Patrick Bahners leitartikelt ganz schlecht gelaunt auf der Titelseite zur Wagner-Entscheidung des Stiftungsrat, bei dem die FAZ-Kampagne für Gerard Mortier und Nike Wagner nicht gefruchtet hat: "Ausgerechnet in dem Moment, da die Festspiele in das Eigentum der öffentlichen Hand übergehen, ist ein Leitungsteam aus dem Kreis der Nachkommen des Gründers eingesetzt worden, dem noch nicht einmal die Mehrheitsmeinung der Familie die Aufgabe zutraut. Zu Recht wundert sich Mortier darüber, dass eine öffentliche Ausschreibung nicht stattfand. Der Bierzimmerdunst der erfolgreichen Intrige liegt als Schatten auf dem Neuanfang nach 57 Jahren Wolfgang Wagner. Es gilt das Wort Katharina Wagners: 'Bayreuth hat sich immer auch durch eine gewisse Provinzialität ausgezeichnet.'"

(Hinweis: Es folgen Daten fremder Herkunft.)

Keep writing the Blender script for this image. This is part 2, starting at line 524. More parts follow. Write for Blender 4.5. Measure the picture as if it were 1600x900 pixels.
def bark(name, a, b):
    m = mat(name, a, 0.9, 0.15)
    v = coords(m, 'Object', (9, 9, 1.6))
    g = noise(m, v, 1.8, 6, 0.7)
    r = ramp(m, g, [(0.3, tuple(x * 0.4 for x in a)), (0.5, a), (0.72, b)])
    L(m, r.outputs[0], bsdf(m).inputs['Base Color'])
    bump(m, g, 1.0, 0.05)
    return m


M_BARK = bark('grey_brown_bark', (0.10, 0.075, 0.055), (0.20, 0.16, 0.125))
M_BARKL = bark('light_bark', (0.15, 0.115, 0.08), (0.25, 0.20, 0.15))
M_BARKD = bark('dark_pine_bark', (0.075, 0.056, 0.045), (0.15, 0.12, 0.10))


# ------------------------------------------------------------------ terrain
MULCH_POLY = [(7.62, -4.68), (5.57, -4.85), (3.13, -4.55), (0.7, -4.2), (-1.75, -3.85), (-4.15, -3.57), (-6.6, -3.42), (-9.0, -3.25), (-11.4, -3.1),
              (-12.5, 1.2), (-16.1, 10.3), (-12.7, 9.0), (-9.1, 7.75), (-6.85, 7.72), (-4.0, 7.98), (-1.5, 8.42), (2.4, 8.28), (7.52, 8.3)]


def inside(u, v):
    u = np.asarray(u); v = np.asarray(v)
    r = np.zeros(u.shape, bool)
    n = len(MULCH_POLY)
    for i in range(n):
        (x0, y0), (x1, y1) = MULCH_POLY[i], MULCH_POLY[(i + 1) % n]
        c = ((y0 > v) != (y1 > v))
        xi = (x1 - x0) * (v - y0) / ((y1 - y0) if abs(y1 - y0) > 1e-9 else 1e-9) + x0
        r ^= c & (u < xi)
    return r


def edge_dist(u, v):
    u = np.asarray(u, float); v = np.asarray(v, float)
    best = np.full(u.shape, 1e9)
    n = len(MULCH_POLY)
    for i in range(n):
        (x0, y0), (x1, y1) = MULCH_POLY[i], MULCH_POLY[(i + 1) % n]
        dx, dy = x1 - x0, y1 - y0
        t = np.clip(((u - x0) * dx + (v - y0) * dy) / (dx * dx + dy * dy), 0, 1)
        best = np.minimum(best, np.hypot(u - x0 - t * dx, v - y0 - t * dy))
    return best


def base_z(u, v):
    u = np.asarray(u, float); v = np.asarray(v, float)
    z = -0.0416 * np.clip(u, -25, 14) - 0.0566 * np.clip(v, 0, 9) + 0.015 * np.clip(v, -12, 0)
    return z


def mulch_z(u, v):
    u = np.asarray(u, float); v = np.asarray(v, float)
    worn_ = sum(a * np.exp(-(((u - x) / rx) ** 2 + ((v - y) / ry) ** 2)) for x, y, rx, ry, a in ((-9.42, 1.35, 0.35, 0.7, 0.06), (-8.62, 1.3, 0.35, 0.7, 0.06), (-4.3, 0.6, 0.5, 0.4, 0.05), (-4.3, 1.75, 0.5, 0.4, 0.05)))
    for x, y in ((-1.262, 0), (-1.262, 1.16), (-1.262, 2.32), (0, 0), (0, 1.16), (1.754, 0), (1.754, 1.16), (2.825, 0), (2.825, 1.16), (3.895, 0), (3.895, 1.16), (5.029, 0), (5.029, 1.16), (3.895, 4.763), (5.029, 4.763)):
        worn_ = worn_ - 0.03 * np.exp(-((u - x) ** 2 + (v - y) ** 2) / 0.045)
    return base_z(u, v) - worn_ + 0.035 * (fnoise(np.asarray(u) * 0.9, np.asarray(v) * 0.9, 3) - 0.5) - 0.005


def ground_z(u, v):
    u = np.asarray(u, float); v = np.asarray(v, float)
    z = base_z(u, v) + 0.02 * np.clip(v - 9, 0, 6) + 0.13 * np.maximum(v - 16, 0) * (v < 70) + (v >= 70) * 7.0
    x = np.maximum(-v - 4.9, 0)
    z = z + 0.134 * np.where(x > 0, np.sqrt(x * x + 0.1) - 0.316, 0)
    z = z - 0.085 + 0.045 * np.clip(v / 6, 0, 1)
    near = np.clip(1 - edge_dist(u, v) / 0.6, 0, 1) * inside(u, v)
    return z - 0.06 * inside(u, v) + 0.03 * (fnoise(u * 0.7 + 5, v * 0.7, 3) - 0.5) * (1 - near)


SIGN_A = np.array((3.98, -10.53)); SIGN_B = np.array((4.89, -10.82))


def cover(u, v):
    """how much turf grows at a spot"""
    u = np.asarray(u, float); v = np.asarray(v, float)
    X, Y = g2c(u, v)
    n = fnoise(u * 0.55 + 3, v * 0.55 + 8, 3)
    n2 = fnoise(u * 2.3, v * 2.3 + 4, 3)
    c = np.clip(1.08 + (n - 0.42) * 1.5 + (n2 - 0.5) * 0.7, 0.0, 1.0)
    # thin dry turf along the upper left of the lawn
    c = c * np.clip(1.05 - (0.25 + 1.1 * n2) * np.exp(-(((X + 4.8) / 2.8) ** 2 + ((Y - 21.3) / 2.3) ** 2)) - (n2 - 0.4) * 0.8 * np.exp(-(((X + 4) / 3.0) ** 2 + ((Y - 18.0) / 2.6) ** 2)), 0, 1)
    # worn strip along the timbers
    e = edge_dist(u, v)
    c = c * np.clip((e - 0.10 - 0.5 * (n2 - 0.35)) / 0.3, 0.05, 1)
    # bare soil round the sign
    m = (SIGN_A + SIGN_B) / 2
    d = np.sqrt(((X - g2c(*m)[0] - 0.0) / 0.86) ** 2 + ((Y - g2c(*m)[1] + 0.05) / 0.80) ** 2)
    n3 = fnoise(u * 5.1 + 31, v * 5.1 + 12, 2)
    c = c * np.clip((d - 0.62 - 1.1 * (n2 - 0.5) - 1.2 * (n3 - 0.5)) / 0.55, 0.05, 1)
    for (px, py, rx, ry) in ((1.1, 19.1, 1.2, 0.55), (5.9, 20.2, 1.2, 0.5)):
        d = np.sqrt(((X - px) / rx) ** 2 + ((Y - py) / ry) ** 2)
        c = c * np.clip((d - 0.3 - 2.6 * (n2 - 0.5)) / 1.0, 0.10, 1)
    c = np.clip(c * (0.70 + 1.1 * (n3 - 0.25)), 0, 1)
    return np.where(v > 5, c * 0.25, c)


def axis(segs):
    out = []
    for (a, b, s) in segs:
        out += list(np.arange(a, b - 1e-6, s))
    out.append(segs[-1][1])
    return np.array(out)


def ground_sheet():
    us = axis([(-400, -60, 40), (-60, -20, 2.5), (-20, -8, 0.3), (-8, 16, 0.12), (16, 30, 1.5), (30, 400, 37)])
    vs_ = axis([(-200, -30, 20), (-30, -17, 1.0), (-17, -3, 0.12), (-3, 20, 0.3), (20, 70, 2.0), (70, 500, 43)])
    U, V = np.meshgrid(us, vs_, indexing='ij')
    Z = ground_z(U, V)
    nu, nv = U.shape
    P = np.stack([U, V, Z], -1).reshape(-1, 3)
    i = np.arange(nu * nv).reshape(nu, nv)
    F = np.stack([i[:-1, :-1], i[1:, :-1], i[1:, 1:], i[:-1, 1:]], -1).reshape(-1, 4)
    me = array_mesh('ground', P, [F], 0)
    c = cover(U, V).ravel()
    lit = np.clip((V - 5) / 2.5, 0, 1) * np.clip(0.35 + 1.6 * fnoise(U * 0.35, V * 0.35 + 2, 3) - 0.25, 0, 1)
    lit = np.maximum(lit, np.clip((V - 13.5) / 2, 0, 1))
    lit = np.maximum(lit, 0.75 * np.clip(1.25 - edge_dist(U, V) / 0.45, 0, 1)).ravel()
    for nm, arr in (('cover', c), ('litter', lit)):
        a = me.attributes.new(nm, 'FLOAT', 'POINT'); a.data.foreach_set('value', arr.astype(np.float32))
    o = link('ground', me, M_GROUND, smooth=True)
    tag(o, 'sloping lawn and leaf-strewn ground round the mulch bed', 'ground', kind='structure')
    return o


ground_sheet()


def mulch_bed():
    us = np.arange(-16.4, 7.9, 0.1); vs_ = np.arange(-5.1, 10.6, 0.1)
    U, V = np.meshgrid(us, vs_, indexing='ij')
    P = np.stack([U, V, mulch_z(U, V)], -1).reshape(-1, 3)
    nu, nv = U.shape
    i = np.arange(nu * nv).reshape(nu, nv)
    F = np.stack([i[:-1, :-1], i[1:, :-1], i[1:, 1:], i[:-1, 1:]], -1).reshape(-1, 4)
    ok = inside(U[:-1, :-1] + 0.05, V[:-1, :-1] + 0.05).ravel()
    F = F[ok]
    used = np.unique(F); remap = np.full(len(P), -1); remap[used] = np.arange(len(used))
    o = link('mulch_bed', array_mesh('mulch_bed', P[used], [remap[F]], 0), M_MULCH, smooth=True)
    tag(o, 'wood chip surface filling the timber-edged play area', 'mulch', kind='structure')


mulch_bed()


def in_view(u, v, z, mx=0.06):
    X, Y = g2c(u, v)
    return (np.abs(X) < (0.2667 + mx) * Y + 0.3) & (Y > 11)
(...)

Weitere Artikel: Der Kirchenrechtler Axel Freiherr von Campenhausen warnt vor der Einführung einer "fakultativen Ziviltrauung" - d.h. der Möglichkeit, entweder nur kirchlich oder nur standesamtlich, beides mit rechtlicher Bindekraft, zu heiraten, nicht zuletzt weil er Schlimmeres befürchtet: "Es würden beim Anrühren einer solchen Reform auch sofort Stimmen laut werden, die ganz andere Formen menschlicher Zusammenrudelung propagierten als die immer noch von der Verfassung geschützte, grundsätzlich lebenslange Einehe eines Mannes und einer Frau." Oliver Jungen berichtet vom Erlanger Poetenfest (Website), wo es - neben den AutorInnenlesungen natürlich - unter anderem um das Sachbuch, das Urheberrecht und den Feminismus ging. Michael Althen hätte sich in Venedig im Wettbewerb in den letzten Tagen so ziemlich zu Tode gelangweilt, wäre da nicht in einer anderen Reihe ein Dokumentarfilm über Antonioni gelaufen. Arno Orzessek informiert über den Streit um die Spreeufer-Bebauung ("Mediaspree") in Berlin-Friedrichshain.

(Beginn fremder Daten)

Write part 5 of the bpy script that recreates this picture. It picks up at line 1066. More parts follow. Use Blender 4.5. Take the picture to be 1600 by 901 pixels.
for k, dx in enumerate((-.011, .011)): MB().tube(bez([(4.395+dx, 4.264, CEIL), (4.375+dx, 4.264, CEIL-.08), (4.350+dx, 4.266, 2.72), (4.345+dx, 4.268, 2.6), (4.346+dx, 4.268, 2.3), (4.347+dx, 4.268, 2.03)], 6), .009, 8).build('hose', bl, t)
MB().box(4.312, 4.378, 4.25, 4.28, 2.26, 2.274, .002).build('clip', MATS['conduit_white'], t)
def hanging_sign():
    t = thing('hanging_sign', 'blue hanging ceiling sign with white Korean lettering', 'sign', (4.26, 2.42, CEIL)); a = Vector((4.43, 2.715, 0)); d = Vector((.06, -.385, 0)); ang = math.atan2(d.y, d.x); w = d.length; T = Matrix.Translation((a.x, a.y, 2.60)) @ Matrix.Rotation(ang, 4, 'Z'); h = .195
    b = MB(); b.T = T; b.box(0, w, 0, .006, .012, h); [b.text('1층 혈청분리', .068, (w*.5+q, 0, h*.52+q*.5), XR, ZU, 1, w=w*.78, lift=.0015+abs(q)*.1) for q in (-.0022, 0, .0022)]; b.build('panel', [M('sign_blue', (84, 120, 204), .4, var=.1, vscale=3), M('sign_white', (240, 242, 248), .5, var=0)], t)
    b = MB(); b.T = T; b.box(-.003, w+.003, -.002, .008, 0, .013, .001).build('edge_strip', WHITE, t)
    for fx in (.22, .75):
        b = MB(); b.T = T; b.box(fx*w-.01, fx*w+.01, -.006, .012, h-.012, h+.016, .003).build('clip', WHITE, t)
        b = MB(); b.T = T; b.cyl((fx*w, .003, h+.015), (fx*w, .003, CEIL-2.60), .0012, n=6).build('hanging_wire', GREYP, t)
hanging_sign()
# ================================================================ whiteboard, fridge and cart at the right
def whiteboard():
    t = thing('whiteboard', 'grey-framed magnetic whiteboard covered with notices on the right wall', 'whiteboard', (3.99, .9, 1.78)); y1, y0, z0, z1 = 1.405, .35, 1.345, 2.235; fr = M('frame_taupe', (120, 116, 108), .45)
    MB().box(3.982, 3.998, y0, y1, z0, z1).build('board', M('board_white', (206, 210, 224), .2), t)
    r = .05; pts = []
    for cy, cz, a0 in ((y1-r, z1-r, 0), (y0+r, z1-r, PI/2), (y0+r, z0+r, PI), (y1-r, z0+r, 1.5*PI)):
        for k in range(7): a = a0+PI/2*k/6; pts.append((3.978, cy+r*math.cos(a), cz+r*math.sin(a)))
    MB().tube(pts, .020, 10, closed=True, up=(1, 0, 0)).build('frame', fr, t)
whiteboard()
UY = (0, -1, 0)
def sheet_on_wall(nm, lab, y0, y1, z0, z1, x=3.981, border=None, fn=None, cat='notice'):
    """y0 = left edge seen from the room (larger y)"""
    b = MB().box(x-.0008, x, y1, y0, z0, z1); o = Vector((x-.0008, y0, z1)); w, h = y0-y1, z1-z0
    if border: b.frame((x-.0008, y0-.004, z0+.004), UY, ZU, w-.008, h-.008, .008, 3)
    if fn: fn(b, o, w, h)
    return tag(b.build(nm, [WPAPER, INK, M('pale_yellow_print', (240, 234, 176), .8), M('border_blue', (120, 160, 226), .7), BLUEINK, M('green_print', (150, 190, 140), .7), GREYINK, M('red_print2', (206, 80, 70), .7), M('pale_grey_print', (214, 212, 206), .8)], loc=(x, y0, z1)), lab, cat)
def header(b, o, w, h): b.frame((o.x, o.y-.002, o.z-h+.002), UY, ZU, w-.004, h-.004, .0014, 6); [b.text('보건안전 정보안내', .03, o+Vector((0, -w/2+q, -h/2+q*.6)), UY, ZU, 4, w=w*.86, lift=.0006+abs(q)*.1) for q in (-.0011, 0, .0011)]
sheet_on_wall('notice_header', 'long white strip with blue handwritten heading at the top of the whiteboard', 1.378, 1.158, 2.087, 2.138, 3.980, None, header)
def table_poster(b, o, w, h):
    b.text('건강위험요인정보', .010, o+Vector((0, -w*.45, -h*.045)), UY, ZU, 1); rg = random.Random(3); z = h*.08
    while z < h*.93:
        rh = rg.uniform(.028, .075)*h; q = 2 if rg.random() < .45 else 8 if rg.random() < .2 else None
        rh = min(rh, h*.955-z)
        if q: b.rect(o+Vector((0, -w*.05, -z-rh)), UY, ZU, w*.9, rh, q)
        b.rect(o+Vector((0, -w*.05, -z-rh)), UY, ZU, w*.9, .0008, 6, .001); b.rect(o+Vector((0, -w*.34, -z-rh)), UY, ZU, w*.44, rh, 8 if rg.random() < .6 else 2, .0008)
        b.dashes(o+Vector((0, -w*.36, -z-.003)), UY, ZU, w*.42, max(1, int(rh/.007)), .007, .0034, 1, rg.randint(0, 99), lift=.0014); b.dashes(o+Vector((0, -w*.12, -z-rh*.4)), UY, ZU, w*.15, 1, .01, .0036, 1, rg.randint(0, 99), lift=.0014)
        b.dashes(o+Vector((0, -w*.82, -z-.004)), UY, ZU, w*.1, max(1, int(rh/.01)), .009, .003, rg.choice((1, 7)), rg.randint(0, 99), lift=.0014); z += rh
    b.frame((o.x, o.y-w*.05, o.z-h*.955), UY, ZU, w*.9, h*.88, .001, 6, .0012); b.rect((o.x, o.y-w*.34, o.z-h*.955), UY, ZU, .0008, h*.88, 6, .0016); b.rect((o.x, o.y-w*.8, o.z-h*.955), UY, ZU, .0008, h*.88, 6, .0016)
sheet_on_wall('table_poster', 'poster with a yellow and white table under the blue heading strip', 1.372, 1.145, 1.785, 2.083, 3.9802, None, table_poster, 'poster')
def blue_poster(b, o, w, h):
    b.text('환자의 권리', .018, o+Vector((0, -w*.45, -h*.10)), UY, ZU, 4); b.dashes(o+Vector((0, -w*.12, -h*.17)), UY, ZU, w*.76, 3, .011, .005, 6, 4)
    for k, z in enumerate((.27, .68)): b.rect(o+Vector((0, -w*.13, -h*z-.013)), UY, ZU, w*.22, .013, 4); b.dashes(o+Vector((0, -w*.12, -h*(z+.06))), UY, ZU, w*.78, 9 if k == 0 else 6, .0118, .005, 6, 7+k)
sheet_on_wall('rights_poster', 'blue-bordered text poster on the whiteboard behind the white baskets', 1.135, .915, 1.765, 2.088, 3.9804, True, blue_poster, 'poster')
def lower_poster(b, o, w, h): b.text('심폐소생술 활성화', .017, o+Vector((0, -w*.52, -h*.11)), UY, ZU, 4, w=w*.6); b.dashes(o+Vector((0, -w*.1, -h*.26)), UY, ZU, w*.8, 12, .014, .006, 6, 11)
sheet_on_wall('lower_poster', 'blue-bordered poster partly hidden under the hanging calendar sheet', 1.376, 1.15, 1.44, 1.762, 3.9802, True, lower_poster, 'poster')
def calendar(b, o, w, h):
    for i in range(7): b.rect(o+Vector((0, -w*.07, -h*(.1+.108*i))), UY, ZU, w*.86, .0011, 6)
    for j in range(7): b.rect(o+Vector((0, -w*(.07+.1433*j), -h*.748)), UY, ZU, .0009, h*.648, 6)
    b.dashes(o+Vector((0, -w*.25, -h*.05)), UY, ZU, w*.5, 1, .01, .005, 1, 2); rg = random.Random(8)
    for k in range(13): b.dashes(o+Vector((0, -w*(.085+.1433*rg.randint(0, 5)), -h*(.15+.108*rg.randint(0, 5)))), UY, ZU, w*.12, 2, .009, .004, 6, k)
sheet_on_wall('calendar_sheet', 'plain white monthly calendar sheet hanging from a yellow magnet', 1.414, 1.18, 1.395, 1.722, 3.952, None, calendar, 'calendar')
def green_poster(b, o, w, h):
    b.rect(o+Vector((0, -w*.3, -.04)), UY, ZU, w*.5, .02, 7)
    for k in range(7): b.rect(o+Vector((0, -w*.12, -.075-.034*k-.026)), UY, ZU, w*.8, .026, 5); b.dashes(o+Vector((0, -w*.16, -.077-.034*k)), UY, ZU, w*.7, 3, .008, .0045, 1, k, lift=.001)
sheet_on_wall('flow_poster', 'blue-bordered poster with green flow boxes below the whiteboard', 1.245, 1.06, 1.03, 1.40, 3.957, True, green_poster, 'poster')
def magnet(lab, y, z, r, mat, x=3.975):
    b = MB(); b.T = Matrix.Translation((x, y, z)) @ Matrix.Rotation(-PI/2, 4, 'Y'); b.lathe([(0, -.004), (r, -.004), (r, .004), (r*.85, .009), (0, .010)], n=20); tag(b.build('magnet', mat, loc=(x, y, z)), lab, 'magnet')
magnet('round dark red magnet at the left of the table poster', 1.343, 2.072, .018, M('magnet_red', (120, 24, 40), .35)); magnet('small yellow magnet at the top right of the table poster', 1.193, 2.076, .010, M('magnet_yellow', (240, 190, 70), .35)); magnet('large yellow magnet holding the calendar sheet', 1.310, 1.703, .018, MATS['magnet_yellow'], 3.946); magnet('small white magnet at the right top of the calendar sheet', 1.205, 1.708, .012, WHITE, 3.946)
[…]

In der Glosse staunt Andreas Kilb über Wladimir Putin, der kam, sah und vor laufender Kamera einen Tiger betäubte. Martin Wittmann porträtiert den Schauspieler Christoph Waltz, der nun bei Tarantino einen SS-Oberst spielen wird. Wolfgang Sandner gratuliert dem Jazzmusiker Horace Silver zum Achtzigsten. Auf der Forschung-und-Lehre-Seite erfahren wir von Catherine Grim, dass Schlaf jüngsten Studien zufolge nicht nur "nützlich", sondern wirklich und wahrhaftig im ganzen Tierreich auch "notwendig" zu sein scheint. (Man weiß aber immer noch nicht so recht, wozu er eigentlich ganz genau gut ist.)

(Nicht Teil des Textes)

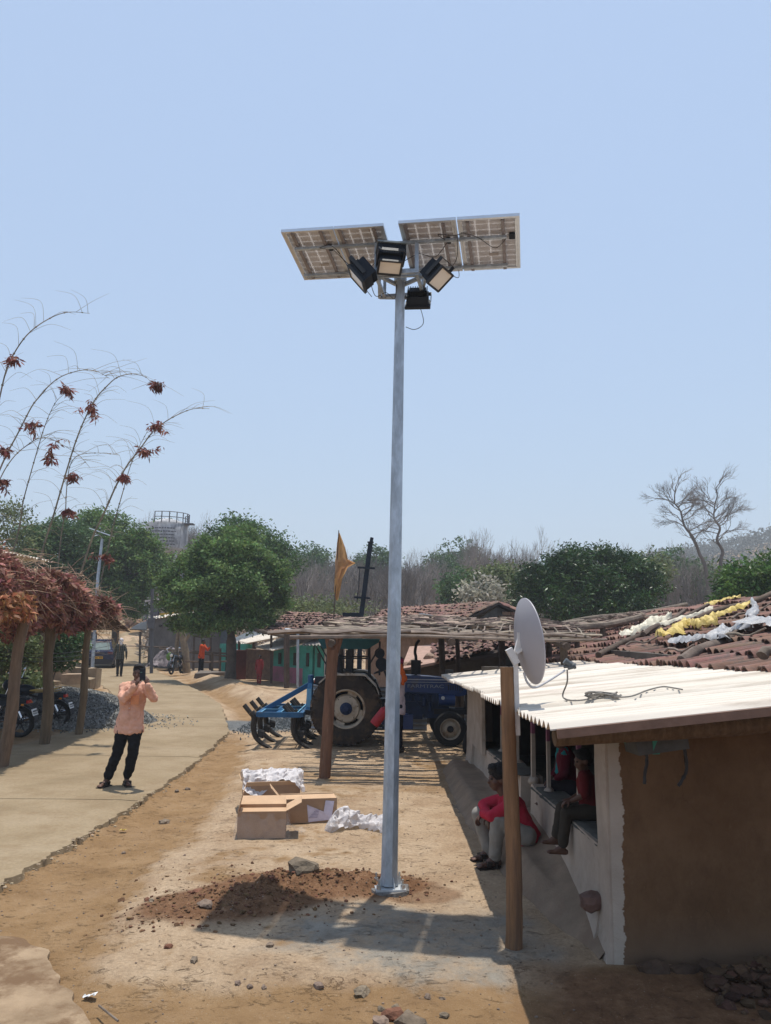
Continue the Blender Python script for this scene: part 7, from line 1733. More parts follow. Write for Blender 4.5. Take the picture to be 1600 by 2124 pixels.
for i in range(330):
    Yd = q.uniform(58, 100); px_ = q.choice((q.uniform(560, 1110), q.uniform(560, 1110), q.uniform(1300, 1480), q.uniform(1080, 1500), q.uniform(230, 420)))
    g = site(px_, 1309, Yd); X_ = g.x
    ttop = q.gauss(1166, 16) if not (960 < px_ < 1100) else q.gauss(1150, 20)
    if px_ < 430: ttop = q.uniform(1080, 1120); Yd = q.uniform(85, 100); X_ = site(px_, 1309, Yd).x
    h = site(px_, ttop, Yd).z - far_rise(X_, Yd); h = max(3.5, min(13, h)); s_ = h / 8.3
    o = bpy.data.objects.new('bare_tree', q.choice(pm)); col.objects.link(o); o.location = (X_, Yd, far_rise(X_, Yd)); o.scale = (s_ * q.uniform(.8, 1.05), s_ * .9, s_); o.rotation_euler.z = q.uniform(0, 6.28)
    tag(o, 'bare grey tree among many in the dry wood behind the village', 'tree', 'leafless trees of the dry wood'); cnt += 1
    if cnt >= 280: break
def bigbare(label, basep, pts, Yd, seed, rr=.2):
    W3 = [site(x, y, Yd) for x, y in pts]; W3[0].z = far_rise(W3[0].x, Yd); o = thing('tall_bare_tree', label, 'tree', W3[0], 0, 'two tall bare trees')
    P_ = wire(W3); n = len(P_); b = MB(); b.tube(P_, [rr * .85 * (1 - .78 * i / n) for i in range(n)], 8, jit=.05); q = random.Random(seed)
    for i in range(int(n * .42), n, 1):
        for k in range((i % 2) if i < n * .7 else 1):
            a = V((q.choice((-1, 1)) * q.uniform(.4, 1), q.uniform(-.5, .5), q.uniform(.25, 1.0))).normalized(); branchy(b, P_[i], a, q.uniform(.7, 1.25) * (1.15 - .3 * i / n), rr * .20, 0, q, 5, .04, .5)
    branchy(b, P_[-1], V((.1, 0, 1)).normalized(), 1.3, rr * .28, 0, q, 4, .05, .55)
    b.build('branches', GREYD, o, smooth=50, world=True)
bigbare('left one of two tall bare trees standing above the right tile roof', 0, [(1478, 1262), (1466, 1190), (1452, 1150), (1438, 1115), (1420, 1090), (1412, 1060), (1400, 1045)], 58, 3)
bigbare('right one of two tall bare trees, its trunk kinked, above the right tile roof', 0, [(1494, 1262), (1495, 1180), (1500, 1145), (1488, 1120), (1494, 1095), (1482, 1075), (1484, 1045)], 60, 8)
b = MB()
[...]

Kerstin Holm informiert auf der Medienseite über den Tod eines Regimekritikers in Inguschetien, der von der Opposition als "politischer Mord" bezeichnet wird. Der Jurist Magomed Jewlojew betrieb die präsidentenkritische Website ingushetiya.ru.

Besprochen werden ein Konzert des Osnabrück-Teheran-Kammerorchesters mit Bach in Teheran, das Mode-Kunst-Event "Hannover Goes Fashion", "Hey Ma", die neue Platte von James, und Bücher, darunter Rutu Mudans Comic "Blutspuren" über ein Selbstmordattentat in Israel (mehr dazu in der Bücherschau des Tages ab 14 Uhr).